Cafezinho: Quais são os países que servem como modelo, para você, em termos de economia?
Tábata Amaral: Alguns países europeus que conseguiram trabalhar o desenvolvimento econômico com inclusão social. Esses são os dois objetivos que, para mim, definem meu sonho de país e pelos quais eu quero trabalhar. Os países escandinavos, por exemplo, e a Alemanha de certa forma. Nós tendemos a achar que precisamos fazer uma escolha: ou desenvolvimento econômico ou a inclusão social. Poucos países entenderam que essas duas coisas não só são possíveis, mas se retroalimentam.
Cafezinho: O que você acha da prisão de Lula?
Tábata Amaral: Essa é uma questão técnico-jurídica que tem que ser discutida nesse âmbito. O que eu posso questionar é a intenção política do processo, se foi imparcial ou não.
Cafezinho: O que você acha da Lava Jato? Há algum exagero nos procedimentos da operação?
Tábata Amaral: A Lava Jato teve um mérito gigantesco que foi encampar a pauta do combate à corrupção. No entanto, o The Intercept está mostrando coisas muito graves. É preciso investigar e punir os responsáveis. Mas entre apontar erros na investigação e criminalizar toda a Lava Jato, pedindo que os presos sejam liberados, há uma grande diferença relativa ao comprometimento da pauta do combate à corrupção. E eu tenho comprometimento com essa pauta e com a ética.
Cafezinho: Você tem alguma opinião sobre o sistema judiciário brasileiro?

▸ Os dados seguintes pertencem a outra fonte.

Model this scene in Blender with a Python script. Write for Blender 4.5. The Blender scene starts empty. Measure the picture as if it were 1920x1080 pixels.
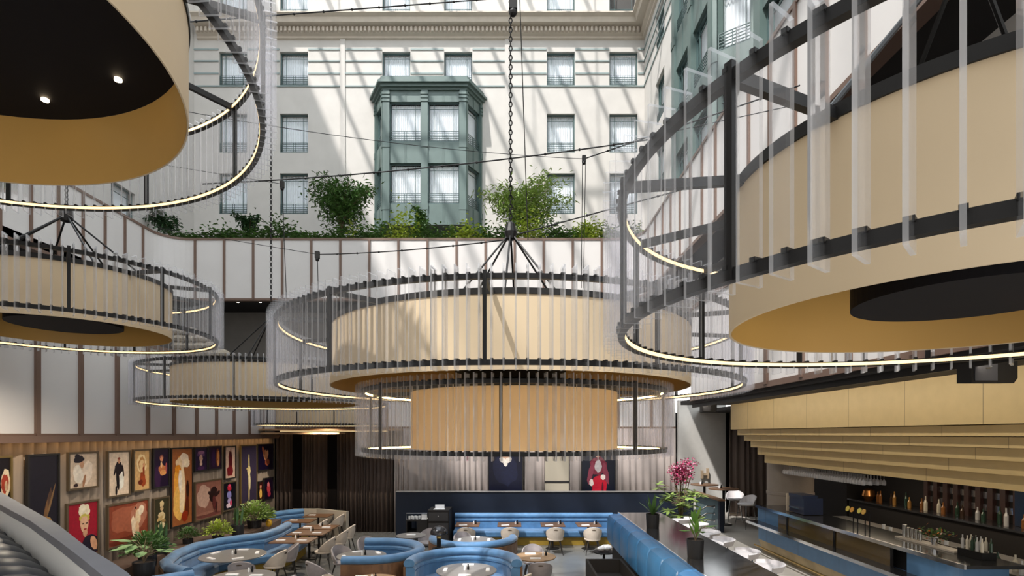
import bpy, math, random
from mathutils import Vector, Matrix
R = math.radians
random.seed(7)
SC = bpy.context.scene
COL = SC.collection
F = 1018.0; Y0 = 814.0; EYE = 3.5

# ------------------------------------------------------------------ camera
cd = bpy.data.cameras.new('camera'); cam = bpy.data.objects.new('camera', cd); COL.objects.link(cam)
cam.location = (0, 0, EYE); cam.rotation_euler = (R(90), 0, 0)
cd.sensor_width = 36; cd.lens = F / 1920 * 36; cd.shift_y = (Y0 - 540) / 1920; cd.clip_end = 400; cd.clip_start = 0.05
SC.camera = cam
# ------------------------------------------------------------------ sky, sun, exposure
W = bpy.data.worlds.new('sky'); SC.world = W; W.use_nodes = True
nt = W.node_tree; bg = nt.nodes['Background']
tc = nt.nodes.new('ShaderNodeTexCoord'); sx = nt.nodes.new('ShaderNodeSeparateXYZ'); cr = nt.nodes.new('ShaderNodeValToRGB')
nt.links.new(tc.outputs['Generated'], sx.inputs[0]); nt.links.new(sx.outputs['Z'], cr.inputs[0]); nt.links.new(cr.outputs[0], bg.inputs[0])
cr.color_ramp.elements[0].position = 0.0; cr.color_ramp.elements[0].color = (.62, .60, .57, 1)
cr.color_ramp.elements[1].position = 0.55; cr.color_ramp.elements[1].color = (.86, .94, 1.0, 1)
bg.inputs[1].default_value = 2.65
sl = bpy.data.lights.new('sun', 'SUN'); sun = bpy.data.objects.new('sun', sl); COL.objects.link(sun)
sl.energy = 4.2; sl.angle = R(1.1); sl.color = (1.0, .96, .91)
SUND = Vector((.43, .62, -1.0)).normalized()
sun.rotation_euler = SUND.to_track_quat('-Z', 'Y').to_euler()
sun.location = (-10, -15, 30)
SC.view_settings.view_transform = 'Standard'; SC.view_settings.look = 'None'
SC.view_settings.exposure = 0.38; SC.view_settings.gamma = 1.0; SC.view_settings.use_curve_mapping = False
cy = SC.cycles
cy.max_bounces = 10; cy.diffuse_bounces = 6; cy.glossy_bounces = 3; cy.transmission_bounces = 4; cy.transparent_max_bounces = 40
cy.caustics_reflective = False; cy.caustics_refractive = False; cy.use_denoising = True; cy.sample_clamp_indirect = 4.0

# ------------------------------------------------------------------ helpers
def at(px, py, z):
    d = (EYE - z) * F / (py - Y0)
    return Vector(((px - 960) * d / F, d, z))
def onX(px, X): return abs(X) * F / abs(px - 960)      # depth of a pixel column on the plane x = X
def zz(py, d): return EYE - (py - Y0) * d / F
_M = {}
def M(name, c=(.8, .8, .8), r=.6, m=0., emit=None, es=1., noise=0., ns=6., c2=None, seam=None, bump=0., spec=None, sheen=0., stretch=(1, 1, 1)):
    if name in _M: return _M[name]
    mt = bpy.data.materials.new(name); mt.use_nodes = True; _M[name] = mt
    n = mt.node_tree; b = n.nodes['Principled BSDF']; L = n.links.new
    b.inputs['Base Color'].default_value = (*c, 1); b.inputs['Roughness'].default_value = r; b.inputs['Metallic'].default_value = m
    if spec is not None: b.inputs['Specular IOR Level'].default_value = spec
    if sheen: b.inputs['Sheen Weight'].default_value = sheen
    if emit: b.inputs['Emission Color'].default_value = (*emit, 1); b.inputs['Emission Strength'].default_value = es
    out = None
    if noise or c2 or bump or seam:
        t = n.nodes.new('ShaderNodeTexCoord'); mp = n.nodes.new('ShaderNodeMapping'); mp.inputs['Scale'].default_value = stretch
        L(t.outputs['Object'], mp.inputs[0])
        nz = n.nodes.new('ShaderNodeTexNoise'); nz.inputs['Scale'].default_value = ns; nz.inputs['Detail'].default_value = 4; L(mp.outputs[0], nz.inputs['Vector'])
        mx = n.nodes.new('ShaderNodeMix'); mx.data_type = 'RGBA'
        a2 = c2 or tuple(v * (1 - noise) for v in c)
        mx.inputs[6].default_value = (*c, 1); mx.inputs[7].default_value = (*a2, 1)
        rp = n.nodes.new('ShaderNodeMapRange'); rp.inputs[1].default_value = .35; rp.inputs[2].default_value = .65
        L(nz.outputs['Fac'], rp.inputs[0]); L(rp.outputs[0], mx.inputs[0]); out = mx.outputs[2]
        if seam:   # seam = (axis, pitch, width): thin dark joints between boards
            s = n.nodes.new('ShaderNodeSeparateXYZ'); L(t.outputs['Object'], s.inputs[0])
            md = n.nodes.new('ShaderNodeMath'); md.operation = 'PINGPONG'; md.inputs[1].default_value = seam[1] / 2; L(s.outputs[seam[0]], md.inputs[0])
            lt = n.nodes.new('ShaderNodeMath'); lt.operation = 'LESS_THAN'; lt.inputs[1].default_value = seam[2]; L(md.outputs[0], lt.inputs[0])
            m2 = n.nodes.new('ShaderNodeMix'); m2.data_type = 'RGBA'; L(lt.outputs[0], m2.inputs[0]); L(out, m2.inputs[6])
            m2.inputs[7].default_value = (*[v * .45 for v in c], 1); out = m2.outputs[2]
        L(out, b.inputs['Base Color'])
        if bump:
            bp = n.nodes.new('ShaderNodeBump'); bp.inputs['Strength'].default_value = bump; bp.inputs['Distance'].default_value = .02
            L(nz.outputs['Fac'], bp.inputs['Height']); L(bp.outputs[0], b.inputs['Normal'])
    return mt
def clear(name, tint, gloss, rough=.03, gc=(1, 1, 1)):
    """thin clear sheet: looks through, with a fresnel reflection"""
    if name in _M: return _M[name]
    mt = bpy.data.materials.new(name); mt.use_nodes = True; _M[name] = mt
    n = mt.node_tree; n.nodes.remove(n.nodes['Principled BSDF']); L = n.links.new; o = n.nodes['Material Output']
    tr = n.nodes.new('ShaderNodeBsdfTransparent'); tr.inputs[0].default_value = (*tint, 1)
    gl = n.nodes.new('ShaderNodeBsdfGlossy'); gl.inputs['Roughness'].default_value = rough; gl.inputs[0].default_value = (*gc, 1)
    fr = n.nodes.new('ShaderNodeLayerWeight'); fr.inputs[0].default_value = gloss; mx = n.nodes.new('ShaderNodeMixShader')
    L(fr.outputs['Fresnel'], mx.inputs[0]); L(tr.outputs[0], mx.inputs[1]); L(gl.outputs[0], mx.inputs[2]); L(mx.outputs[0], o.inputs[0])
    return mt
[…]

Tábata Amaral: Não cabe a mim ficar emitindo opinião sobre o Judiciário. A nossa democracia é fundada em três pilares e o sistema Judiciário é um deles. Eu acho que essa independência do Legislativo, do Executivo e do Judiciário é extremamente importante para que a nossa democracia permaneça firme. Claro que eu tenho críticas a excessos, do parlamento, do Executivo, do Judiciário, e vou sempre tomar o cuidado para tratar de forma individual. É muito perigoso, por exemplo, criticarmos o STF como um todo. É uma instituição de extrema importância para a democracia brasileira que incomoda muita gente. Se temos alguns ministros que não correspondem aos seus papéis, vamos tratar de forma individual. Mas o discurso de criminalizar todo o sistema Judiciário é perigoso e serve a quem busca o fim da democracia.
Cafezinho: Você é a favor da reforma da previdência de Bolsonaro ou do Ciro Gomes?

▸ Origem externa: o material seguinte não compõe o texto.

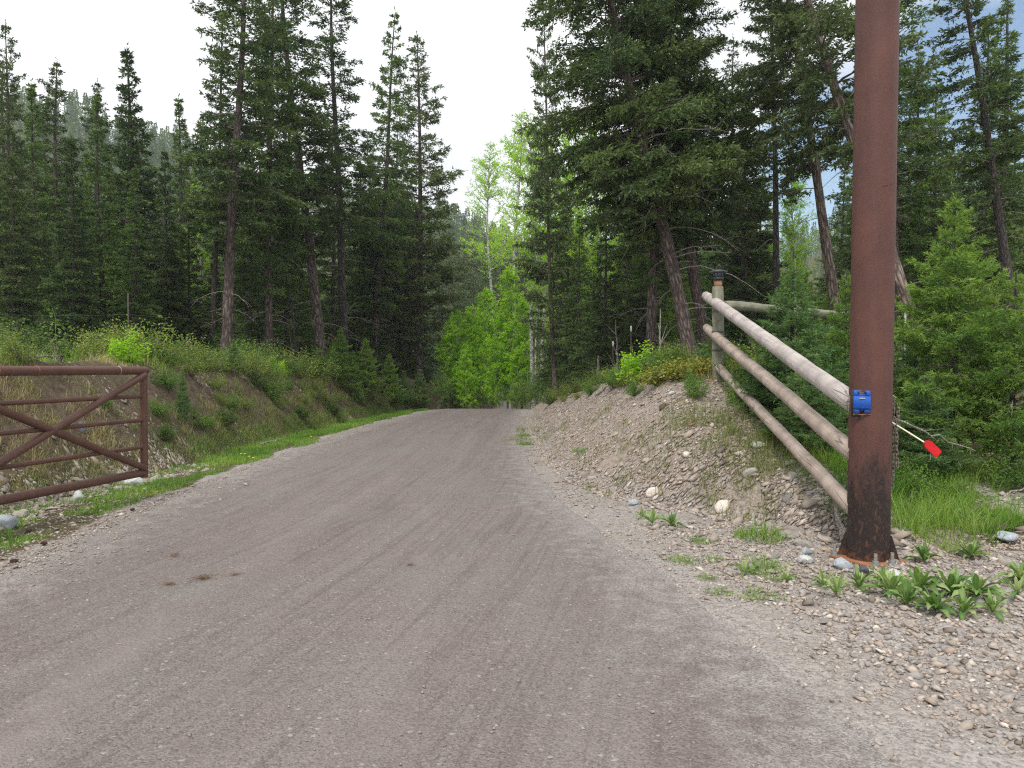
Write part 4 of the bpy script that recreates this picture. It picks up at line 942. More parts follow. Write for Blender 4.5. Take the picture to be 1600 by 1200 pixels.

Tábata Amaral: Sou a favor de uma reforma da previdência, porque entendo que a nossa previdência acaba promovendo a desigualdade no Brasil, tirando dinheiro de quem mais precisa. Nesse contexto, a proposta de Ciro Gomes, amplamente discutida na campanha, vai ao encontro ao que eu penso, pois não se preocupa apenas em economizar dinheiro, mas também com a inclusão social.
Cafezinho: Irá votar na reforma da previdência apresentada por Bolsonaro, mesmo com todas as injustiças presentes no texto, prejudicando os mais pobres?
Tábata Amaral: Essa proposta já não existe como ela foi criada. Meu olhar é para uma previdência justa e social, apresentei emendas com esse sentido e é isso que está norteando minha ação nas discussões no Congresso.